Workweek Bill is First GOP Senate Test on Obamacare. Politico: “The bill is getting a new push in the Senate now. Co-sponsors Republican Sen. Susan Collins of Maine and Democratic Sen. Joe Donnelly of Indiana held a press conference Wednesday morning to highlight their ‘Forty Hours is Fulltime Act.’ Democratic Sen. Joe Manchin of West Virginia supports it as well. If those two Democrats plus all 54 Republican senators vote for the measure, they need four more Democrats, although the veto hammer looms even then.”

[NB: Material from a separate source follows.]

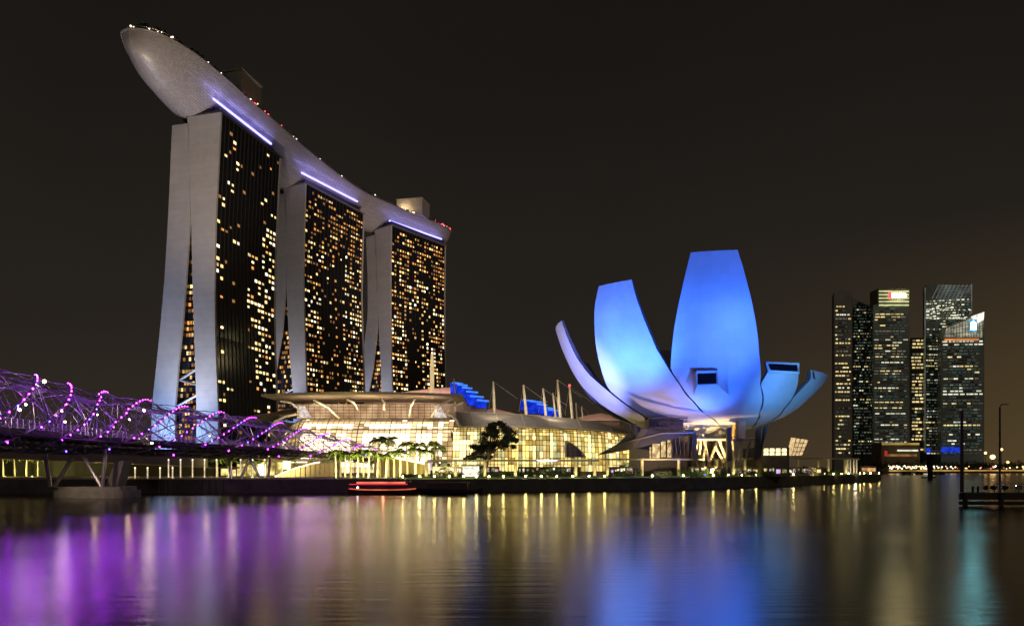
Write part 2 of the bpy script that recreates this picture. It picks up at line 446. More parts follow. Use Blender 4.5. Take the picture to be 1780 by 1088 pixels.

Latest GOP Obamacare Bill Could Add $53 Billion To Deficit, CBO Says. The Huffington Post: “The Congressional Budget Office “score” of the bill released Wednesday suggested the shift proposed by the bill could actually worsen the healthcare situation, even as it raises costs to taxpayers. According to the analysis, about 1 million workers would lose their employer-based health care coverage because businesses would have even more incentive to cut hours than they do now. That’s because vastly more Americans work 40 or more hours a week than those who work just over 30.”